E cosa si prova quando si è nell’aria, col vento che gonfia la tuta e il vento che ti sferza contro? «Premetto che quello di indossare il Wingsuit è stato l’ultimo step di un avvicinamento all’aria iniziato nel 2013 col parapendio, per poi passare allo speed flying (decollo da una pista da sci, con una vela piccola, ma di questo non è detto che torneremo a parlare in un’altra puntata), il paracadutismo e, da ultimo, appunto, la tuta alare, per cui la sensazione di librarmi nel vuoto già la conoscevo. A spingermi in quota è logicamente stata la passione per il volo, che avevo fin da ragazzo. Malgrado sia diventata una sorta di routine, ogni volta che mi lancio avverto una certa scarica di adrenalina, anche dopo così tante volte… con la testa tra le nuvole. Quando ci si lancia nel vuoto si prova una sensazione di assoluta libertà. Ti senti né più né meno come un aereo, che puoi governare semplicemente muovendo anche solo la testa o il baricentro del tuo corpo. C’è chi in gruppo fa le uscite in bici, io, invece, in gruppo mi lancio nel vuoto con la tuta alare: spesso, infatti in quota ci vado in compagnia».

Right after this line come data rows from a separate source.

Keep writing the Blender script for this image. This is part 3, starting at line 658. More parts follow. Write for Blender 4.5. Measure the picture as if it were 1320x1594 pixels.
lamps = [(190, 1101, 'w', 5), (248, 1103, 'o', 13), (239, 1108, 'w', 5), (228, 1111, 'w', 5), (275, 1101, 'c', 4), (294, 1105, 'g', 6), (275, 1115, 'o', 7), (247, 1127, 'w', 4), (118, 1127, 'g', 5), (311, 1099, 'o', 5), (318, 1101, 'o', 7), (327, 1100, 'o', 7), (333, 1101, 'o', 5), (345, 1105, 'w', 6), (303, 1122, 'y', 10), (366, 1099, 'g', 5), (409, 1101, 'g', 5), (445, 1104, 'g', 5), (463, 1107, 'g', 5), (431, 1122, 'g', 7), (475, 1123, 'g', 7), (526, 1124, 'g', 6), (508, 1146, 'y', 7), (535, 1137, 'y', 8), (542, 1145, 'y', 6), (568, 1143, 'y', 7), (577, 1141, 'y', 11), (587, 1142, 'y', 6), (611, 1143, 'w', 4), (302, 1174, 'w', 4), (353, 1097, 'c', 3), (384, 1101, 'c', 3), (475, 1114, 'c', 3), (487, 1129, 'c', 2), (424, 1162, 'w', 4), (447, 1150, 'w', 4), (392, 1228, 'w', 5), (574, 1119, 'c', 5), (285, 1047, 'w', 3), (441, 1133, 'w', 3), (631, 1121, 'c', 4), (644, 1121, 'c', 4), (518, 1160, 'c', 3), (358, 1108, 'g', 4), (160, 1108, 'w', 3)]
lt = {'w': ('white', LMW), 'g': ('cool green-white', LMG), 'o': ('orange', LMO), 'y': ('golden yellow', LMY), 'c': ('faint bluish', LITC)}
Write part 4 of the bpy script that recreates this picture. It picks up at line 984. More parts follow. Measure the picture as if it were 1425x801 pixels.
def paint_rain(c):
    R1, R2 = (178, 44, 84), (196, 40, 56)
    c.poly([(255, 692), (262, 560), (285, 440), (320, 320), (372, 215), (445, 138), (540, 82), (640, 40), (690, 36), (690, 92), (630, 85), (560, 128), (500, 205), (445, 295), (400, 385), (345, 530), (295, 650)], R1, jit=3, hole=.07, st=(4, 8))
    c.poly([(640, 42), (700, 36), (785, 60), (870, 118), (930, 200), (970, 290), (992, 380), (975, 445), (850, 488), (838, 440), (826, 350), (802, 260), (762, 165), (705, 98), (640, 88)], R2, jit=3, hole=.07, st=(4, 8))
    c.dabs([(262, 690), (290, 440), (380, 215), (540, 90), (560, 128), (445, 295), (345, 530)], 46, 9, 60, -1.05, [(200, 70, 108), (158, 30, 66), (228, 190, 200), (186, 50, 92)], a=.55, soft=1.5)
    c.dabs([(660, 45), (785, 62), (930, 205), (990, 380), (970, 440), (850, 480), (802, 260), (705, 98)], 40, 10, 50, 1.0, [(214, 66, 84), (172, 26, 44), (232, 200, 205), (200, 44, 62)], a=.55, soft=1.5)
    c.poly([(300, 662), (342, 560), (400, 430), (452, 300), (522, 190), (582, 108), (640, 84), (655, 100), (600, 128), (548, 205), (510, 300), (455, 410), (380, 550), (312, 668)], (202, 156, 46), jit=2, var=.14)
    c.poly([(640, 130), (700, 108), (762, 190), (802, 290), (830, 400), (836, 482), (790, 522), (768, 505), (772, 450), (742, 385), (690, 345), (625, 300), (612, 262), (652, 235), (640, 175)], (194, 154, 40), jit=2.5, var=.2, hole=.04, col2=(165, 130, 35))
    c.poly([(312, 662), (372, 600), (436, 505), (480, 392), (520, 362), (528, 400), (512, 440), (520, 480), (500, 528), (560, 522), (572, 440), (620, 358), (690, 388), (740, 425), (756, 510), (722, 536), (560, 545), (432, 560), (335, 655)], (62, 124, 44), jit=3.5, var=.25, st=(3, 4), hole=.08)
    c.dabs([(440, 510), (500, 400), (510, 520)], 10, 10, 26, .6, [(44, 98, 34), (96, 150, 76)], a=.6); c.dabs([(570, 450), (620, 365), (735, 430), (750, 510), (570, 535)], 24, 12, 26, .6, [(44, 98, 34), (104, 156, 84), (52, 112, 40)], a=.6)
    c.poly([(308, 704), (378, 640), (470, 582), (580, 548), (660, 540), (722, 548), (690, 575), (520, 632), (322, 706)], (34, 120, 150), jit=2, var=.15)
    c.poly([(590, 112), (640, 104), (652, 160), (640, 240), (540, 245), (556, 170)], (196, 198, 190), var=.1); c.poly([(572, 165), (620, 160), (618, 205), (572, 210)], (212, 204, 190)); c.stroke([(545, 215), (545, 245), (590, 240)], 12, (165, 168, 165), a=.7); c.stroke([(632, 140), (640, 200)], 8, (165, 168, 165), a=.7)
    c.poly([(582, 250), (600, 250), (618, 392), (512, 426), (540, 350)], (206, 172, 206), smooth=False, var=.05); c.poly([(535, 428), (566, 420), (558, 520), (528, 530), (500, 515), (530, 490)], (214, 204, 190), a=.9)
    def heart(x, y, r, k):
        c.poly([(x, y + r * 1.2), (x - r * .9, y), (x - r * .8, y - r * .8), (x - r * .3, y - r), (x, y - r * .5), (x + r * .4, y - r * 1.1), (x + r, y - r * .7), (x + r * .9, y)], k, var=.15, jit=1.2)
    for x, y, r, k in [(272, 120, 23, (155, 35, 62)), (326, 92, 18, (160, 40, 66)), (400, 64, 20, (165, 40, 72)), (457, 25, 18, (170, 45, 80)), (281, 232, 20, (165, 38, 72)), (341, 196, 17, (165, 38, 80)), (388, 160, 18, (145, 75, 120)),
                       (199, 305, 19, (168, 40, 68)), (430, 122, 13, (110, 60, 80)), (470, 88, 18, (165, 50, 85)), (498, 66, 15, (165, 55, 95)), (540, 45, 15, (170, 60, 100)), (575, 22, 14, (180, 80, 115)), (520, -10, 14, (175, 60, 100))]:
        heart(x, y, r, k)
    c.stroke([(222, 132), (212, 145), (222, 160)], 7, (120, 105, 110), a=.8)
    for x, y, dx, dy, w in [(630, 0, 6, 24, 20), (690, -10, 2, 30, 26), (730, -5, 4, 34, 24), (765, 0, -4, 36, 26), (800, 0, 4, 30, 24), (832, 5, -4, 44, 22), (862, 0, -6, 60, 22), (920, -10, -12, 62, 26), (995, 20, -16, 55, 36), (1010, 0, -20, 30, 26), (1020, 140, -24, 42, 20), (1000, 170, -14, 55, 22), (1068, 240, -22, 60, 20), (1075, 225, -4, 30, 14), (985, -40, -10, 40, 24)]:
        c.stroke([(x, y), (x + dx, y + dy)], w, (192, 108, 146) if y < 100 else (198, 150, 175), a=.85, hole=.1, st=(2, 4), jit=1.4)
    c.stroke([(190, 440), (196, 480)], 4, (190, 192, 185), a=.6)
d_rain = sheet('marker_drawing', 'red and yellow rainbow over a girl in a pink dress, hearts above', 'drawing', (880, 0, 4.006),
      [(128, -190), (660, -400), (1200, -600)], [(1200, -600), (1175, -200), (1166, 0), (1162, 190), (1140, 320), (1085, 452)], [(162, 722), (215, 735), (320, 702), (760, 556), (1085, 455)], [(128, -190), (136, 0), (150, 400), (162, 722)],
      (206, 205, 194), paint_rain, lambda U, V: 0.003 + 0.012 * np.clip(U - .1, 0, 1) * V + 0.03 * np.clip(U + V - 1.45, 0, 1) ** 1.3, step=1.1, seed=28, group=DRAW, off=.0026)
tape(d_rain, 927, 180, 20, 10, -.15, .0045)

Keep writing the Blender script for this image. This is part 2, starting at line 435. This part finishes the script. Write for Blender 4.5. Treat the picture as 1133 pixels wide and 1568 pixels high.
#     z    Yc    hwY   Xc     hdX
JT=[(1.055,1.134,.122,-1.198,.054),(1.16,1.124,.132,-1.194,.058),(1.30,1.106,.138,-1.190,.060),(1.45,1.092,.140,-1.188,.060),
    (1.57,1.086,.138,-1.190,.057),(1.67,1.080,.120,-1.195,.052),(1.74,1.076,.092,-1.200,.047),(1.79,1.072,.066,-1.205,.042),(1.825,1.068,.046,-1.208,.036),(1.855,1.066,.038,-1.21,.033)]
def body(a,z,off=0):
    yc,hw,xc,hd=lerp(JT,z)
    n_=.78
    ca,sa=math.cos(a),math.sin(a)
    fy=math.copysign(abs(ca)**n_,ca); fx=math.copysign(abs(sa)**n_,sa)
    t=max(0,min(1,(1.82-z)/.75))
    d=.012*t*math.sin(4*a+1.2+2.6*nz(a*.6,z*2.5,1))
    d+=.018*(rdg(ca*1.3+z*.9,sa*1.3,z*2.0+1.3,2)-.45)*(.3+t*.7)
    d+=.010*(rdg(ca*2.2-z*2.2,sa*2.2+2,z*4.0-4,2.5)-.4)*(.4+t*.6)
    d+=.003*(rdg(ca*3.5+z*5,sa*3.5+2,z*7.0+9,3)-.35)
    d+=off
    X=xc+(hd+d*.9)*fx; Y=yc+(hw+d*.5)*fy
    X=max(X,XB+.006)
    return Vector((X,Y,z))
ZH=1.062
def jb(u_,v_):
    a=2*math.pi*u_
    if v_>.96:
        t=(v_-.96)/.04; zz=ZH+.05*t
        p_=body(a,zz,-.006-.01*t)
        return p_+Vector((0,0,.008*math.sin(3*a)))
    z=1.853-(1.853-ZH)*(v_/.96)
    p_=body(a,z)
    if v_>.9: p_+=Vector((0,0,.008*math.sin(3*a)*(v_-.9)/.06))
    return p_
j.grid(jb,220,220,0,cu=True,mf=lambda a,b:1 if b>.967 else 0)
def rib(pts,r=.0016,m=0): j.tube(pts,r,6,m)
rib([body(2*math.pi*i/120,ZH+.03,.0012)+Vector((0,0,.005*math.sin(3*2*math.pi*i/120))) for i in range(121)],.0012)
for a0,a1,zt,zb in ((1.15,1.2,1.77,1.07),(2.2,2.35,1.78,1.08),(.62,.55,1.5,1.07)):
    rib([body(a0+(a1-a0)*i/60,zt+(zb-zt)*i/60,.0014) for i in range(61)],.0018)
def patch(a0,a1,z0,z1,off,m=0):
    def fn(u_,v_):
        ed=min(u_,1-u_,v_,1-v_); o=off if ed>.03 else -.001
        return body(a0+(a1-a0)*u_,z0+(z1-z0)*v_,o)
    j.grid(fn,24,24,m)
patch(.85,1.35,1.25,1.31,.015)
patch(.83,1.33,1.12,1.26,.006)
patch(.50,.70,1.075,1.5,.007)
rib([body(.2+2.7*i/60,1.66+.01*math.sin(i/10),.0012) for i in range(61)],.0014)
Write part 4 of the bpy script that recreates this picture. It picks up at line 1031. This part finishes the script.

Da come lo racconta, sembra quasi essere… nato con la tuta alare indosso. «No, affatto. Ho fatto anch’io la gavetta, e le prime volte, quando mi lanciavo in tandem, per trovare il coraggio di salire sull’aereo mi è anche capitato più di una volta di bere un limoncino. L’apice della tensione lo provi quando si apre il portellone dell’aereo e senti l’aria entrare: è lì che percepisci che è arrivato il grande momento. Le prime volte ti si stringe lo stomaco, soprattutto quando scorgi quel minuscolo puntino a terra che rappresenta l’aeroporto di Magadino, dove sei… diretto. Col passare del tempo e l’esperienza, poi, queste sensazioni forti si attenuano. Anzi, dopo la pausa invernale senti che hai proprio voglia di tornare a rivivere quelle emozioni. Paura vera e propria, però non ne ho mai avuta in aria. Anzi, a dire la verità ne ho provata di più alcune volte quando l’aereo che ci portava in quota veniva sbalzato da qualche turbolenza, al punto di non vedere l’ora di saltare fuori. Non amo essere in balìa degli eventi; preferisco avere il controllo della situazione, cosa che appunto mi riesce quando sono io a gestire il volo, anziché un aereo».
La fase più delicata del volo? «Con la tuta è l’apertura del paracadute: la sua superficie più estesa ti permette di avanzare tanto in verticale quanto in orizzontale, e questo fa sì che si creino delle turbolenze particolari attorno al “pilotino”. Pertanto per estrarlo al momento giusto e nella posizione giusta, evitando dunque una discesa a spirale, occorre effettuare una manovra molto simmetrica col corpo».
Grazie alle sue «bocchette» (generalmente quattro), in quota il Wingsuit si pressurizza, irrigidendosi. «È questo a permetterti di volare: quando ti lanci dall’aereo con indosso questa tuta ti senti a tua volta una sorta di aereo». Con la tuta alare si possono raggiungere velocità che superano i 200 km/h. La quota di lancio è la stessa del paracadutismo classico: 4000 m. «Ma se col paracadute standard generalmente la caduta libera dura un minuto, con un Wingsuit come il mio puoi arrivare a due minuti e mezzo prima di aprire la vela».